We are researching this systematically at the moment. But early
indications are that the "torture" is a kind of withdrawal, physically
even, from addiction to three things simultaneously:
1. Control
2. Urgency
3. Certainty
This hearty but dangerous triumvirate drives the attitudes and behavior
of some people so vigorously they cannot bear to be without it. They
define their effectiveness and power almost entirely in its terms. And
as with any addiction, to be denied the "substance" can lead the person
to an immediate and sometimes self-destructive retrieval of it.
Control, urgency, and certainty. Highly addictive. Highly ineffective.
The behaviors that keep these states in place are exactly the behaviors
that stifle independent, rigorous, creative thinking. They do not work.
But they can become exactly the way some people do things over and over
again and wonder each time why their poor results do not change.
The Thinking Environment replaces control, urgency, and certainty with:
1. Respect
2. Ease
3. Preference for responsible risk
When you are in a Thinking Environment, you get to explore the cutting
edge of your thinking. You get to figure out what you really do think,
and to say it. You get to ask the unspoken questions and help come up
with often brilliant answers. You get to notice that your thinking and
contribution really do matter.
And the reason you can do all of this in a group that might before have
been a bear pit of dominance by a few, silence among others, and
exhausting, disappointing discussion all around, is that everyone is
treating you with respect, ease, and a preference for responsible risk,
not with control, urgency, or certainty.
For example, they are giving you a turn often, a turn in which you know you will not be interrupted and during which you are expected to think for yourself.
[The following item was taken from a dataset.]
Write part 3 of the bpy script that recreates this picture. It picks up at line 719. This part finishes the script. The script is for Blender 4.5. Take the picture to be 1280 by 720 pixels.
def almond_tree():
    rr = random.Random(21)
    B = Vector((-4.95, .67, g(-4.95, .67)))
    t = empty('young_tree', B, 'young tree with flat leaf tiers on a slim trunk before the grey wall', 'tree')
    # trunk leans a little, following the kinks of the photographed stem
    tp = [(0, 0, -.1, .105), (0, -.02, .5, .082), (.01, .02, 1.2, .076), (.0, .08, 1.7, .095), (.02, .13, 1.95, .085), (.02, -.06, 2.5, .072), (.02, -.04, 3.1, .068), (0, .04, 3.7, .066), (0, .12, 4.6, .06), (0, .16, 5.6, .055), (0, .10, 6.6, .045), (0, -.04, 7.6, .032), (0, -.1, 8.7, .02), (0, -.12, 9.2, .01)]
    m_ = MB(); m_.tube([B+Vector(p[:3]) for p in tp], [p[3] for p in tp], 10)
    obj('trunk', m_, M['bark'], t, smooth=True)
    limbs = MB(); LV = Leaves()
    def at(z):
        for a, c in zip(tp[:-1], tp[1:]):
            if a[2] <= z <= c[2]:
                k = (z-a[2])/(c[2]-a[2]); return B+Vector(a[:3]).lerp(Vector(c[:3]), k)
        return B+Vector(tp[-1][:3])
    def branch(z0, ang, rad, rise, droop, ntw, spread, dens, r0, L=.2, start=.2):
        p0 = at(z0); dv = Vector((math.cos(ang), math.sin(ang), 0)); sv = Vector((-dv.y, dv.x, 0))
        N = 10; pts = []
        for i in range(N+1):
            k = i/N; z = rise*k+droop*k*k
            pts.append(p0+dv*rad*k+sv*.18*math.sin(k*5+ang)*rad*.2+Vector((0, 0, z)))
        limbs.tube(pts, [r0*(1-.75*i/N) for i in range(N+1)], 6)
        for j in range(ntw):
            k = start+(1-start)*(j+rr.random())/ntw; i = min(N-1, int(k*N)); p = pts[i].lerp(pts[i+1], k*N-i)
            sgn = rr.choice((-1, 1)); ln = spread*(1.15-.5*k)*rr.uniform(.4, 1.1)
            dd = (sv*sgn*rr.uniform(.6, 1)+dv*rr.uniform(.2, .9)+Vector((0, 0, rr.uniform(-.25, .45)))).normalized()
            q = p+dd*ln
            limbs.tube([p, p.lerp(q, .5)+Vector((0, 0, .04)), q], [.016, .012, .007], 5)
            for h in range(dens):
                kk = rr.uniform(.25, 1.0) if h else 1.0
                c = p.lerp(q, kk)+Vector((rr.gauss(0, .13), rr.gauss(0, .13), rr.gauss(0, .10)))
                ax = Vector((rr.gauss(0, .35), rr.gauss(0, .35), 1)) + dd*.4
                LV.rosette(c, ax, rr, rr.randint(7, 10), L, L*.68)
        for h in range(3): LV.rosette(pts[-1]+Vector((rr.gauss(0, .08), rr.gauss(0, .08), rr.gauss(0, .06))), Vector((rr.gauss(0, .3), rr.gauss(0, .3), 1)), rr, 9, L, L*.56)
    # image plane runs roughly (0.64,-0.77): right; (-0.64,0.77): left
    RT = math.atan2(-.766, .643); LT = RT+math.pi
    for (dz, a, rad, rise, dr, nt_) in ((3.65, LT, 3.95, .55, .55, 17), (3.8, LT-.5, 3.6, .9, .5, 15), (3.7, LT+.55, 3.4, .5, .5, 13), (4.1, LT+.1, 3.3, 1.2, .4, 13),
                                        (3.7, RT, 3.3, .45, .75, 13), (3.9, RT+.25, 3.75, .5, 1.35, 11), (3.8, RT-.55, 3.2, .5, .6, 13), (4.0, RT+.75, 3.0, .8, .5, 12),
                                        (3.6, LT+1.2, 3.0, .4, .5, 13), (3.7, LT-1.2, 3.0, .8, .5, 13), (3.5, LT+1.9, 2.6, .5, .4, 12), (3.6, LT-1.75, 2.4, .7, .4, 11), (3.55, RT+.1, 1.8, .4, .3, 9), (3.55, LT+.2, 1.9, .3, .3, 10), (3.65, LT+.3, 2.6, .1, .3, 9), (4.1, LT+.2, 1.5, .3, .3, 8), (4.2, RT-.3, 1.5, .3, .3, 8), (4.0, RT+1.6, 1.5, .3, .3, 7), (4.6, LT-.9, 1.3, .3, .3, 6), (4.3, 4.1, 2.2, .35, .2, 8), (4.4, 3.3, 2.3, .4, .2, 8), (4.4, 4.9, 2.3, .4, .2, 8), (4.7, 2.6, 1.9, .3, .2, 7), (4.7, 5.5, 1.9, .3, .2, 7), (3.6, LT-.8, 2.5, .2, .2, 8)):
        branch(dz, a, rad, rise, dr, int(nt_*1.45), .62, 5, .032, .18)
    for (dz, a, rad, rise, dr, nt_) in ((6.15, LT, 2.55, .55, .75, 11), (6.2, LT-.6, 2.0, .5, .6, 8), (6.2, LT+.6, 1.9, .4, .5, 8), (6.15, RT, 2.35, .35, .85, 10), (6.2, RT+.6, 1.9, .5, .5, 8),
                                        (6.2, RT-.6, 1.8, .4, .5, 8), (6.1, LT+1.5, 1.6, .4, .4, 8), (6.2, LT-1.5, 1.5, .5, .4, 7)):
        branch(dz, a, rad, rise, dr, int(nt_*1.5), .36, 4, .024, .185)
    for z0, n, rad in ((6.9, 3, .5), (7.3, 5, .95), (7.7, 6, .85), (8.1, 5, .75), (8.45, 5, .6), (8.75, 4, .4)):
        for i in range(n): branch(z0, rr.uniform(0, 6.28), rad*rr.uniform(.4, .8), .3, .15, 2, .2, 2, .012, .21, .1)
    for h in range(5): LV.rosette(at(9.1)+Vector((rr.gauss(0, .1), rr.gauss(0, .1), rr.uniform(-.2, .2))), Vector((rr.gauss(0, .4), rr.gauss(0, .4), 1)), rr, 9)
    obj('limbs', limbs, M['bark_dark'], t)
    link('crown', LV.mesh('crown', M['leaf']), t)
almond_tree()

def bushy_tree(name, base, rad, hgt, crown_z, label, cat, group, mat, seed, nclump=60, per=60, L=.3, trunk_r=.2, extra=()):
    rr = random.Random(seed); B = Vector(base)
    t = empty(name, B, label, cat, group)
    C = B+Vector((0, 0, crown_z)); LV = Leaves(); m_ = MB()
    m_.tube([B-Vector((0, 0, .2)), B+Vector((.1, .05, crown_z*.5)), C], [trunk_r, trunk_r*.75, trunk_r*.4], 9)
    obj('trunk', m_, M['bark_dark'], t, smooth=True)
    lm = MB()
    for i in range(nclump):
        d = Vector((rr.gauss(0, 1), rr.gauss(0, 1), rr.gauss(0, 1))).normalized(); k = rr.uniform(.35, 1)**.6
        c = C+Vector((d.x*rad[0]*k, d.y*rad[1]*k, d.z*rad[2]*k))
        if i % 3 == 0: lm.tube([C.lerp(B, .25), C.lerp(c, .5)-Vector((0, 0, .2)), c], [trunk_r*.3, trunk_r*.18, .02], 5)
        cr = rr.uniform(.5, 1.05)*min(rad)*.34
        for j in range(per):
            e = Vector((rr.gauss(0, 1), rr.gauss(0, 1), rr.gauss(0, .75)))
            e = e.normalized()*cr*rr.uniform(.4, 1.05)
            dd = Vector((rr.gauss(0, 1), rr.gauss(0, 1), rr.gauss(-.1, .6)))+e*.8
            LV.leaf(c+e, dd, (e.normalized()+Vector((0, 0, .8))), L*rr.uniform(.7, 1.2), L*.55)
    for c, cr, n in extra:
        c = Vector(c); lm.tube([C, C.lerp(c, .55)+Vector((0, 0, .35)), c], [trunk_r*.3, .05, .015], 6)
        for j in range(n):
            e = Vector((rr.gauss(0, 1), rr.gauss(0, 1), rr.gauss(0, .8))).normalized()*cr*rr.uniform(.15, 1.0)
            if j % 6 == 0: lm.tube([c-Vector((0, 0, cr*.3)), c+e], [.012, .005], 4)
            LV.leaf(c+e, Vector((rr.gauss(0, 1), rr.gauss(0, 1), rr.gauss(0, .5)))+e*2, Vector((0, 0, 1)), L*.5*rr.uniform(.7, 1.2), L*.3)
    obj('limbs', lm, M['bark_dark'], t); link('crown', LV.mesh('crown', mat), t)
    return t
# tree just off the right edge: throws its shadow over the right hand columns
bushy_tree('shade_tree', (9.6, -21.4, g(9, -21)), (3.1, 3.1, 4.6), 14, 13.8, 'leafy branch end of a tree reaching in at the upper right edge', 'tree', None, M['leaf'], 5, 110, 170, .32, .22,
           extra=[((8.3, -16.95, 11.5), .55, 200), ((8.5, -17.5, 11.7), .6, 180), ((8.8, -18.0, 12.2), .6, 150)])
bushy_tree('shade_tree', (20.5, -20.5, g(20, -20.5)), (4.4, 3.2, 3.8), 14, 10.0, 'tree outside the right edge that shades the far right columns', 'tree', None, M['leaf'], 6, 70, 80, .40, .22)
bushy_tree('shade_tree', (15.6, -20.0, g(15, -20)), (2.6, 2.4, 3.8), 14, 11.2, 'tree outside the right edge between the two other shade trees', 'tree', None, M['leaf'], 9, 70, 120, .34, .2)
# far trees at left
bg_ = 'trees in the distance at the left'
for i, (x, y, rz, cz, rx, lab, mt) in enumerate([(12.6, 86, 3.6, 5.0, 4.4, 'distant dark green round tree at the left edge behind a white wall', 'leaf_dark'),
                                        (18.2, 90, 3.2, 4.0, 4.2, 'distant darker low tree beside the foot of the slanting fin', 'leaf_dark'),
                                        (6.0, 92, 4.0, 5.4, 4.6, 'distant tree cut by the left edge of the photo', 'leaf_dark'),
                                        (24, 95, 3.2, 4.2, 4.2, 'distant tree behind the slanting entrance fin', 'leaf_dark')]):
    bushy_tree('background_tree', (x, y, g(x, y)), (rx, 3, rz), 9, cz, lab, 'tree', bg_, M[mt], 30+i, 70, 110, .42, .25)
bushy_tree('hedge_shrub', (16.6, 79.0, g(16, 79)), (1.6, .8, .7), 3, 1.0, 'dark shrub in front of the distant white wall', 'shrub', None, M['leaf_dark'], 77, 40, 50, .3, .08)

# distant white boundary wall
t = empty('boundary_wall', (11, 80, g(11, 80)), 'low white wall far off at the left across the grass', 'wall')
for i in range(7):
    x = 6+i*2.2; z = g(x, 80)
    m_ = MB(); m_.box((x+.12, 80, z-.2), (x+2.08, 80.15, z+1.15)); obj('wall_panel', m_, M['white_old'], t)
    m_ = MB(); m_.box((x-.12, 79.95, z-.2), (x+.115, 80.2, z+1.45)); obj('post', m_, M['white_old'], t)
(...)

They are listening with genuine, undistracted interest; they are five
times more acknowledging of your strengths and talents than they are
critical of your shortcomings. They are at ease inside; they are eager
to collaborate with you, rather than to compete with and crush you. Can
you think better and better under those conditions? And do you become
more and more committed to and engaged in the work of the group? You
bet.
But Howard, conceivably a control/urgency/certainty addict, becomes
more and more desperate when required to provide these conditions for
you. During your turn he is waiting, not listening. He wants one thing:
his turn. He is assuming that his ideas and experience and analysis are
inherently better than anything you could come up with during this
period of uninterrupted attention he has to give you; he assumes that
time is saved by rushing you; he assumes that hacking up an idea before
it is well-formed will somehow improve it. He writhes in the sweat of
his own adrenalin, no longer allowed to expel it by charging head down,
horns protruding, into your sentence.
He assumes that if he listens too long, he will hear things he does not
know how to handle and that he will look stupid in the face of his
uncertainty. He assumes that if everyone can speak and think for
themselves, he will lose power, influence, and control over the
outcome, and that that is bad. He assumes that there is only so much
success to go around, and that if others shine, he cannot.
Addictive behavior of any kind is held in place with denial. And this
tripod of control, urgency, and certainty is no exception. Denial is
essentially the assumption that something is not happening that is (or
conversely, that something is happening that is not). People craving
control, urgency, and certainty deny that new levels of clarity, rigor,
imagination and practicality in people’s thinking are emerging
proportionate to the presence of each of the Ten Components. They
cannot see what is right in front of them. They mistake rigorous,
respectful debate for lack of spontaneity. They confuse listening with
waiting to speak. They find only boredom where others find deep
engagement and sometimes fascination.
Ironically, the Thinking Environment is not only a place free of
control, urgency, and certainty. It also is a place where those
obsessions can dissipate, even heal. It is in a Thinking Environment,
particularly when treated to the respect and ease of uninterrupted
attention, a person can dare to see and acknowledge the life-long
limiting assumptions, untrue but unconsidered, that are fueling their
behavior. They can ask themselves: What am I assuming that makes me
need control, urgency, and certainty? Are these assumptions,
objectively, true? If I were to assume something more true and
liberating, how would I show respect, cultivate ease, and act with a
preference for responsible risk?
Most of today’s advanced leadership skills rely on the Ten Components
of a Thinking Environment to be achieved. They work. They produce both
business results and human flourishing. They are the epitome of sanity.
So the leader who finds them torture may want to turn from their battle
helm and look soberly at the detritus washing up on their shores.
In fact, Howard, if you knew that your best business allies are
respect, ease, and a preference for responsible risk, how would you run
your next meeting, and what would change for you while you listen? And,
yes, what impressive business outcomes might result?